In Donezk gab es nach gestrigen weiteren prorussischen Demonstrationen Gerüchte um eine Verhaftung des Führers der prorussischen Fraktion Paul Gubarew. Dieser soll sich jedoch gemäß einer Meldung der dortigen Online-News „Nowosti Donbassa“ noch auf freiem Fuß befinden, rechnet jedoch wirklich mit einer Inhaftierung, da die örtliche Staatsanwaltschaft gegen ihn wegen der zweimaligen zeitweiligen Besetzung der Gebietsverwaltung durch prorussische Demonstranten ermittelt. Bei ihm befinden sich mehrere Journalisten, um eine eventuelle Verhaftung zu dokumentieren. Von der gestrigen weitere prorussischen Demo kursieren im Internet zahlreiche Amateurvideos:

In Odessa wurde eine für heute eigentlich anberaumte Sondersitzung des Gebietsparlaments, wo es unter anderem um die Zukunft der Region in oder außerhab der Ukraine gehen sollte, wieder abgesagt.
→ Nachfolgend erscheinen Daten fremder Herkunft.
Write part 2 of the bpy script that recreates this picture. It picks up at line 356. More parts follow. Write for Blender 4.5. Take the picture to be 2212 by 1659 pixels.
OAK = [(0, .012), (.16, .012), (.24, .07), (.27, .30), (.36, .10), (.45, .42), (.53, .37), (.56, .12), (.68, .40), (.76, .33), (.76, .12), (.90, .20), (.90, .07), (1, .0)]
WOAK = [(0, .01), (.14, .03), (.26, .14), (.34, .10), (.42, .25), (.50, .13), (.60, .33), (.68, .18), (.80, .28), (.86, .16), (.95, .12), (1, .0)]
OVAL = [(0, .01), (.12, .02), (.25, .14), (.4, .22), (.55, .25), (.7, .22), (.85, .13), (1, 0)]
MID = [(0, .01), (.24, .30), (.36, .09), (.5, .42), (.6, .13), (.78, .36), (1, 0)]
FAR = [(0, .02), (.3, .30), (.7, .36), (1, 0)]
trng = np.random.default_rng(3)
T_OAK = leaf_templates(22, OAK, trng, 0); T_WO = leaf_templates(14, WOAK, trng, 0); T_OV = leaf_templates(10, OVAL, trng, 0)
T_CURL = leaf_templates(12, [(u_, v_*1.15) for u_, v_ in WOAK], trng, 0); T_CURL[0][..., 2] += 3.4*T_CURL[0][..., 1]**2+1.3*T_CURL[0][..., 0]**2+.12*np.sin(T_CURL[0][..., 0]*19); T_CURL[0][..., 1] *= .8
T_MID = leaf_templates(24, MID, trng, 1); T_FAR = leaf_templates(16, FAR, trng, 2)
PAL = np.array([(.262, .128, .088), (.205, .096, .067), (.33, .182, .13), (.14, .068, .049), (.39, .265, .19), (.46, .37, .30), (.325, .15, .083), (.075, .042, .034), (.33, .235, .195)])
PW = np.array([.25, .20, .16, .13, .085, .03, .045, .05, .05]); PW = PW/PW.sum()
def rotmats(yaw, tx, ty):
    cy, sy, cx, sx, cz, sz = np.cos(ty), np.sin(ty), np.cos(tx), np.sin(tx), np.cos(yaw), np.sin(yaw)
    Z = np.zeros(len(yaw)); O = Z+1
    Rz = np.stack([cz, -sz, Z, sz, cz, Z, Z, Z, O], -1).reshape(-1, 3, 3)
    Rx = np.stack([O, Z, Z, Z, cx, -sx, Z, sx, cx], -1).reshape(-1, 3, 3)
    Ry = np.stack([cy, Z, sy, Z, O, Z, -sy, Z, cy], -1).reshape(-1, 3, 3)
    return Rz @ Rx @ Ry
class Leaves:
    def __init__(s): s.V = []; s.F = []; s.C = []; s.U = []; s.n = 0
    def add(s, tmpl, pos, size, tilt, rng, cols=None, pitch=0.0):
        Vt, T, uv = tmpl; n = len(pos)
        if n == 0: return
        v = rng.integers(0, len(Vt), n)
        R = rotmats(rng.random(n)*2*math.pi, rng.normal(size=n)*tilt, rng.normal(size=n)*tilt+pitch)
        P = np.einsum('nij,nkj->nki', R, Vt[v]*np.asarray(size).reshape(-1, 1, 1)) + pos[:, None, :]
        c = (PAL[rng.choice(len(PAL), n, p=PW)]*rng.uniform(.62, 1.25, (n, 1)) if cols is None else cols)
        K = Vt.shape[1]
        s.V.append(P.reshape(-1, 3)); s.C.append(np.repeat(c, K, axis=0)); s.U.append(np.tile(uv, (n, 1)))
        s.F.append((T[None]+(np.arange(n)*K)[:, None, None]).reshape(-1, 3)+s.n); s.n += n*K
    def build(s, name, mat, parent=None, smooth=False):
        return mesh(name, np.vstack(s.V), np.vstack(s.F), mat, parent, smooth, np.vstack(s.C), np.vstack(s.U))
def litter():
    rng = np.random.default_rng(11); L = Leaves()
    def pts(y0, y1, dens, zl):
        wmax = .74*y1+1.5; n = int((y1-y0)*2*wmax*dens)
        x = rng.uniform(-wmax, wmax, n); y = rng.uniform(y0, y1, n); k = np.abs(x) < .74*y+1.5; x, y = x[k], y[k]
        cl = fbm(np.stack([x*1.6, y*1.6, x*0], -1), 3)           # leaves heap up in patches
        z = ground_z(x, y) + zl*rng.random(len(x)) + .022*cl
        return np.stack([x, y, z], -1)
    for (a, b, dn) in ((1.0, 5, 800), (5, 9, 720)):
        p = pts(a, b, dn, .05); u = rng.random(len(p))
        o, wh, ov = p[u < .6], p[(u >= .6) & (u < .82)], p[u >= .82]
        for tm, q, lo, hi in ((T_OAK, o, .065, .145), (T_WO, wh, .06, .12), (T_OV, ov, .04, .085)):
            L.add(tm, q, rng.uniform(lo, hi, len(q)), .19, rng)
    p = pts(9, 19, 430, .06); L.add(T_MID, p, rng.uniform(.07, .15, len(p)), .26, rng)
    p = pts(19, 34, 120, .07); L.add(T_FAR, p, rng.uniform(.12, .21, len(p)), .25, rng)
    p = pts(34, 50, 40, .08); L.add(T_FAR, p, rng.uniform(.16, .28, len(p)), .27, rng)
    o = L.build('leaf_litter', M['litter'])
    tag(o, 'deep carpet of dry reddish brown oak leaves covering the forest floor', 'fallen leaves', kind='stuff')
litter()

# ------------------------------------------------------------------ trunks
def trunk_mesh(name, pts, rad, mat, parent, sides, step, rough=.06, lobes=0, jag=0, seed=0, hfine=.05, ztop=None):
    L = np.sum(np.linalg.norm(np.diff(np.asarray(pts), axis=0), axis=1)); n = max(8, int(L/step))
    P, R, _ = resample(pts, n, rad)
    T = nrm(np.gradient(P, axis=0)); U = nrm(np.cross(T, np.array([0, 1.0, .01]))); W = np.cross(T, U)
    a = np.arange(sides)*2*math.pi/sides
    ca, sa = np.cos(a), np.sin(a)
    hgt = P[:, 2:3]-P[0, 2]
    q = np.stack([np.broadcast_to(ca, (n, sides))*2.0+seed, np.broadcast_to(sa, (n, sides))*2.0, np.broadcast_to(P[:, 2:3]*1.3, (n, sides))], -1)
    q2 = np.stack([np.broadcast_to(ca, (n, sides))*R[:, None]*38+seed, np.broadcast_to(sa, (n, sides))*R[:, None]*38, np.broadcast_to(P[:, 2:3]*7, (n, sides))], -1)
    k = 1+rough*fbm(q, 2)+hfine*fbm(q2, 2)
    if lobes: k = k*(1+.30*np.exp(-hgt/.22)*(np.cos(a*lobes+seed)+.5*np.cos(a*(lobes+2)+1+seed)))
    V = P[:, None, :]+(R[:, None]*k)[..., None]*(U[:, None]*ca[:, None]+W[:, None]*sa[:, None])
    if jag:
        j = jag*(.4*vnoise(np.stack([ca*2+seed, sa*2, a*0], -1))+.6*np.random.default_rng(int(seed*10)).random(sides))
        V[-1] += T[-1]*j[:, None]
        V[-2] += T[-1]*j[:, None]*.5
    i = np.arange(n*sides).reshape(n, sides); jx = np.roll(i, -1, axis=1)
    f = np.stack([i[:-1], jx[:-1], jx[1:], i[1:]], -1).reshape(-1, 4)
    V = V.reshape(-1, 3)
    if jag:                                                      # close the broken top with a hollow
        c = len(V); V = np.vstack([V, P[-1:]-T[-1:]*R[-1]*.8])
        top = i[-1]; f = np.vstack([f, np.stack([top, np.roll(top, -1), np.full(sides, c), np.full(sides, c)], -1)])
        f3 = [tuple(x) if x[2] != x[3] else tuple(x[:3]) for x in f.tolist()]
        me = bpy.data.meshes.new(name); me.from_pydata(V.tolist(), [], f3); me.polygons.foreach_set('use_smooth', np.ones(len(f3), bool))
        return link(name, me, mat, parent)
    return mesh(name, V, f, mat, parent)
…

Eine solche Sitzung war prorussischen Demonstranten vor einigen Tagen auf deren Druck widerwillig zugesagt worden. Damals hatte sich der Zorn der prorussischen Fraktion daran entzündet, dass das Gebietsparlament ein Referendum über eine Unabhängigkeit der Region Odessa mehrheitlich abgelehnt hatte. Im Parlament sitzen noch zahlreiche Abgeordnete von Janukowitschs „Partei der Regionen“, die, ebenso wie die Euromaidan-Befürworter, eine Abspaltung russischsprachiger Gebiete verhindern wollen. Bei den Demonstrationen danach war es fast zu einer bewaffneten Konfrontation zwischen prorussischen Demonstranten und radikalen Euromaidan-Anhängern des neonazistischen „Rechten Sektors“ (vor Ort „Euromaidaner“ genannt) gekommen.

Auch für heute haben die Euromaidaner für den Fall von Beratungen über die Zukunft der Region in der Ukraine heftige Proteste angekündigt. So sieht es aktuell danach aus, dass von Seiten der prorussischen Fraktion auch in dieser Stadt Gesprächsbedarf besteht, die Offiziellen und Nationalisten jedoch jedes Gespräch unterbinden wollen. Hier besteht natürlich die Gefahr der Aufstauung weiter Aggressionen, die sich dann beim nächsten Anlass entzünden. In Odessa ist die Lage besonders prekär, da die Stadt noch im mehrheitlich russischsprachigen Gebiet, jedoch unweit der national gesinnten Westkraine liegt.